Entrevista:O Estado inteligente

sexta-feira, janeiro 12, 2007

CELSO MING Olho gordo


Não são apenas os fatos que merecem análise. Às vezes até não-fatos, quase-fatos ou enfáticos desmentidos merecem avaliação. Aqui vai um caso desses.

Quarta-feira o governador José Serra negou que pretendesse cobrar royalties das usinas de açúcar, conforme o blog do prefeito do Rio, César Maia, havia divulgado. O interesse especial do governador por uma arrecadação extra é um não-fato ou, quem sabe, um ex-futuro-fato.

Royalties são rendimentos cobrados por uso ou exploração de direitos de terceiros. Podem ser devidos na exploração de recursos minerais ou de patentes, fórmulas, marcas ou direitos autorais. Deixo para juristas, doutores-data-venia e rábulas as especificidades da legislação.

A coceira por cobrança de royalties tem aumentado no Brasil porque alguns Estados e municípios estão tirando enorme proveito de receitas obtidas a título de participações governamentais ou royalties pela exploração de petróleo ou minério de ferro. No ano passado, somente a Petrobrás deve ter pago à União, Estados e municípios a bagatela de R$ 16,5 bilhões. Apenas para comparar, a arrecadação de IPI pela União em 2006 não deve ter passado de R$ 28 bilhões.

Embora sejam empresas de capital aberto e, portanto, obrigadas a dar conta de suas finanças, Petrobrás e Vale do Rio Doce escondem os números sobre distribuição de participações governamentais e royalties. Querem livrar-se do assédio de prefeitos e governadores, como José Serra.

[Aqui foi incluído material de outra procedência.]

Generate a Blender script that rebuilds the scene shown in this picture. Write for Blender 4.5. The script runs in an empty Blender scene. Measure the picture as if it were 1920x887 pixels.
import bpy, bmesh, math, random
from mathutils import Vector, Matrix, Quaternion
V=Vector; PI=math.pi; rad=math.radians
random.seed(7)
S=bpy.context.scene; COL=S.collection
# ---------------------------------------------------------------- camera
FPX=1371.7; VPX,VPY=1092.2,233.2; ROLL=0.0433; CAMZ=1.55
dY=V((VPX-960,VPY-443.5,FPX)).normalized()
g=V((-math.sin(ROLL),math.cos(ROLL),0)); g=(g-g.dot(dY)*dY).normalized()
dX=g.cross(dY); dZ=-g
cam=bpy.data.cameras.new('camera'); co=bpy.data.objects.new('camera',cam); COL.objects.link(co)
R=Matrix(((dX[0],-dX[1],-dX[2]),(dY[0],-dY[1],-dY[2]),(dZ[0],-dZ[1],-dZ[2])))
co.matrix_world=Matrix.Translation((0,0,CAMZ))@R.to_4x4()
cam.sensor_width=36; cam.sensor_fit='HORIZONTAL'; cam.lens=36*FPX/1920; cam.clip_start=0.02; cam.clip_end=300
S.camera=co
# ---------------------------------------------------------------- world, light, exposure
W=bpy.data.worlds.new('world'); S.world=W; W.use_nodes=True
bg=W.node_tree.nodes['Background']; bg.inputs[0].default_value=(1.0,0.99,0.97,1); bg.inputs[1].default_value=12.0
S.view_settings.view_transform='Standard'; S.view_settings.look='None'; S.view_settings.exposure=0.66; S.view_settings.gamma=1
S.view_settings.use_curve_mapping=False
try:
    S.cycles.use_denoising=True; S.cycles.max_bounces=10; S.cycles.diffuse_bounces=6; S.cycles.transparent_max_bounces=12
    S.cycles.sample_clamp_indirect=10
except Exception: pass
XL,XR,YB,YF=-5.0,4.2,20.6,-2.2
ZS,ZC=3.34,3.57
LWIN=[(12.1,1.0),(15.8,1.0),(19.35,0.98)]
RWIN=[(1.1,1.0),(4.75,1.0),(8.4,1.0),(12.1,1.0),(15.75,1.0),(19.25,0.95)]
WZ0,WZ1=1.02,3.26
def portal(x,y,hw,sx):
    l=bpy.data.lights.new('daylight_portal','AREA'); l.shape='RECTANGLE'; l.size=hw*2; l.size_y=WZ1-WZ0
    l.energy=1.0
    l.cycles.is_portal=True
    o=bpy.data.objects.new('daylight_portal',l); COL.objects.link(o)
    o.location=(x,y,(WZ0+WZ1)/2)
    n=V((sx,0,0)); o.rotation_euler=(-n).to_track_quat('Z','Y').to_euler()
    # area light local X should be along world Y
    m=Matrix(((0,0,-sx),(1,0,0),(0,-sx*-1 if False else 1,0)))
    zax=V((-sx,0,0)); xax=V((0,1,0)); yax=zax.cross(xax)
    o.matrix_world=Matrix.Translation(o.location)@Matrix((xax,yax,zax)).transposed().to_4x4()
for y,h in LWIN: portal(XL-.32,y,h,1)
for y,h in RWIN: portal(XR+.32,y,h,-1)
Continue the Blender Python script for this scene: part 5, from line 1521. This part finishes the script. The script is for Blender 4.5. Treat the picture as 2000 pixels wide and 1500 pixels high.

A Constituição determina que os recursos minerais existentes no solo e no subsolo são propriedade da União, o que garante participação do governo nos resultados da exploração desses recursos. Esses resultados são partilhados com Estados e municípios. Assim, o que gera as receitas de royalties de petróleo, gás ou minério de ferro não é o teor energético do produto, mas o fato de se tratar de minerais.

Não faria sentido exigir royalties pela produção de álcool sob alegação de que há degradação das condições de produção, como está (ou esteve) escrito no blog do prefeito César Maia. Fosse assim, prefeitos e governadores já estariam arrancando royalties de qualquer vaso de samambaia ou, até mesmo, de matagal nascido em roça abandonada.

É verdade que a cultura da cana-de-açúcar já ocupa mais de 15% das terras agricultáveis do Estado de São Paulo, área que deve se ampliar substancialmente, graças à enorme procura por álcool, aqui e no exterior. Nesse processo, a cana vai tomando o espaço de culturas também tradicionais, como as da laranja, do café, do milho e a pecuária.

Mas não dá para dizer que esse imenso canavial esteja devastando o ambiente ou desempregando gente. A cana é uma das culturas que mais empregam pessoal, cerca de 130 mil trabalhadores só no Estado de São Paulo.

Mais paradoxal ainda, é o fato de ser uma lei estadual a que esteja obrigando agricultores e usineiros a aumentarem a mecanização da colheita de cana a fim de reduzir a poluição atmosférica produzida pela queima da palha de cana. O resultado imediato da colheita mecânica é o aumento do desemprego.

Qualquer cultura agrícola, florestal ou pecuária exerce algum impacto, na medida em que concorre ou concorreu para desmatamento, alteração ambiental, desemprego e tal.

É só deixar os ecoxiitas soltos que inventam coisa. Grupos europeus da seita, por exemplo, pregam a proibição de importação de carne do Brasil porque, argumentam, o metano liberado com os gases intestinais do gado contribui para aumento do efeito estufa. São capazes de exigir cobrança de royalties dos pecuaristas a título de indenização pelo estrago na calota polar.

E imagine o que poderá acontecer quando a produção de biodiesel atingir as proporções do álcool. Se esse tipo de motivação for levado às últimas conseqüências, a cada venda de trator ou colheitadeira haverá de se tascar algum royalty. Ou, se for devido em qualquer produção mineral, um dia vão querer a derrama de novas taxas sobre produção de água mineral, de calcário (para produção de cimento), de argilas (para tijolos e outras cerâmicas) e até de areia para construção.

Enfim, tem muito olho gordo nisso. Se é verdade que os do governador Serra estejam voltados para outra direção, como seus desmentidos querem fazer acreditar, aguardem as novas pressões de governadores (outros) e prefeitos. Eles adoram arrecadar. Especialmente se a dinheirama chega com um nome bonito como esse: royalty!